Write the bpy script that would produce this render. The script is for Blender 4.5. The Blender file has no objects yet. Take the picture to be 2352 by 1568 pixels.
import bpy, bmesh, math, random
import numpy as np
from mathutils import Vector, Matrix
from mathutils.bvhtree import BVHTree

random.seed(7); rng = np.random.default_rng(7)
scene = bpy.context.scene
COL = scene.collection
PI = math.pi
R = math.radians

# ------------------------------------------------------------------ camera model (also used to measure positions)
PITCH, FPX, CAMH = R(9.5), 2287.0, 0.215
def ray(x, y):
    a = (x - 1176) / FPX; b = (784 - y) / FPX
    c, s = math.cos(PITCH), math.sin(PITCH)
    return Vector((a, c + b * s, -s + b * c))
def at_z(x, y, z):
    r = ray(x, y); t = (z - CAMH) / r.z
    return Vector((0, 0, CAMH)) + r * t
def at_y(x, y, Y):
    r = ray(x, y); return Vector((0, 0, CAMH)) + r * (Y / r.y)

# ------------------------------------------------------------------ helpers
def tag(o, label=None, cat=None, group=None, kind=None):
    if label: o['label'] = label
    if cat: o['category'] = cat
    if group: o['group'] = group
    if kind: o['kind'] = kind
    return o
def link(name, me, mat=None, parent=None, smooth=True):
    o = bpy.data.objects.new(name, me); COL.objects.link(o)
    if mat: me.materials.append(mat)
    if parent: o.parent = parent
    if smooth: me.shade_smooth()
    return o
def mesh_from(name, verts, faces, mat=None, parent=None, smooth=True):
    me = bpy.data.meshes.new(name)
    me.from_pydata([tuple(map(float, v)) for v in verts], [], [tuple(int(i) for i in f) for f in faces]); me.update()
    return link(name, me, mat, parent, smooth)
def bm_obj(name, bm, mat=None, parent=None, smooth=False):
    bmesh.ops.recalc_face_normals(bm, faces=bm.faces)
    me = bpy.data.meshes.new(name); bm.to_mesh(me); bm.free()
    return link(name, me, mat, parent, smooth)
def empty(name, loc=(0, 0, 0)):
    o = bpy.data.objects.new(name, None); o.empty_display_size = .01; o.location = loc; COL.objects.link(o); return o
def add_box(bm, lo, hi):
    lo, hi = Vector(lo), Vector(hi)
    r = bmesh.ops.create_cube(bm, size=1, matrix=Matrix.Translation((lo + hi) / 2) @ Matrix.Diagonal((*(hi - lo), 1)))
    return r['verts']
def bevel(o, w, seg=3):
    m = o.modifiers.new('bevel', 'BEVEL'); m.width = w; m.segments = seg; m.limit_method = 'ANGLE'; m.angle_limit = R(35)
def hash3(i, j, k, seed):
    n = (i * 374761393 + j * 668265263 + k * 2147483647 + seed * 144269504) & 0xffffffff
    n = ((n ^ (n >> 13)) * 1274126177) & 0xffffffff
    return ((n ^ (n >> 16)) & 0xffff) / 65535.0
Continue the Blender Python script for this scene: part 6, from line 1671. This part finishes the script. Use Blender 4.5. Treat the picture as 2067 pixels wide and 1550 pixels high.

→ **REQUIRED WORK**: Return the lines above exactly, keeping every word.

→ **EXERCISE RESULT**:
Write the bpy script that would produce this render. The script is for Blender 4.5. The Blender file has no objects yet. Take the picture to be 2352 by 1568 pixels.
import bpy, bmesh, math, random
import numpy as np
from mathutils import Vector, Matrix
from mathutils.bvhtree import BVHTree

random.seed(7); rng = np.random.default_rng(7)
scene = bpy.context.scene
COL = scene.collection
PI = math.pi
R = math.radians

# ------------------------------------------------------------------ camera model (also used to measure positions)
PITCH, FPX, CAMH = R(9.5), 2287.0, 0.215
def ray(x, y):
    a = (x - 1176) / FPX; b = (784 - y) / FPX
    c, s = math.cos(PITCH), math.sin(PITCH)
    return Vector((a, c + b * s, -s + b * c))
def at_z(x, y, z):
    r = ray(x, y); t = (z - CAMH) / r.z
    return Vector((0, 0, CAMH)) + r * t
def at_y(x, y, Y):
    r = ray(x, y); return Vector((0, 0, CAMH)) + r * (Y / r.y)

# ------------------------------------------------------------------ helpers
def tag(o, label=None, cat=None, group=None, kind=None):
    if label: o['label'] = label
    if cat: o['category'] = cat
    if group: o['group'] = group
    if kind: o['kind'] = kind
    return o
def link(name, me, mat=None, parent=None, smooth=True):
    o = bpy.data.objects.new(name, me); COL.objects.link(o)
    if mat: me.materials.append(mat)
    if parent: o.parent = parent
    if smooth: me.shade_smooth()
    return o
def mesh_from(name, verts, faces, mat=None, parent=None, smooth=True):
    me = bpy.data.meshes.new(name)
    me.from_pydata([tuple(map(float, v)) for v in verts], [], [tuple(int(i) for i in f) for f in faces]); me.update()
    return link(name, me, mat, parent, smooth)
def bm_obj(name, bm, mat=None, parent=None, smooth=False):
    bmesh.ops.recalc_face_normals(bm, faces=bm.faces)
    me = bpy.data.meshes.new(name); bm.to_mesh(me); bm.free()
    return link(name, me, mat, parent, smooth)
def empty(name, loc=(0, 0, 0)):
    o = bpy.data.objects.new(name, None); o.empty_display_size = .01; o.location = loc; COL.objects.link(o); return o
def add_box(bm, lo, hi):
    lo, hi = Vector(lo), Vector(hi)
    r = bmesh.ops.create_cube(bm, size=1, matrix=Matrix.Translation((lo + hi) / 2) @ Matrix.Diagonal((*(hi - lo), 1)))
    return r['verts']
def bevel(o, w, seg=3):
    m = o.modifiers.new('bevel', 'BEVEL'); m.width = w; m.segments = seg; m.limit_method = 'ANGLE'; m.angle_limit = R(35)
def hash3(i, j, k, seed):
    n = (i * 374761393 + j * 668265263 + k * 2147483647 + seed * 144269504) & 0xffffffff
    n = ((n ^ (n >> 13)) * 1274126177) & 0xffffffff
    return ((n ^ (n >> 16)) & 0xffff) / 65535.0
Continue the Blender Python script for this scene: part 6, from line 1671. This part finishes the script. Use Blender 4.5. Treat the picture as 2067 pixels wide and 1550 pixels high.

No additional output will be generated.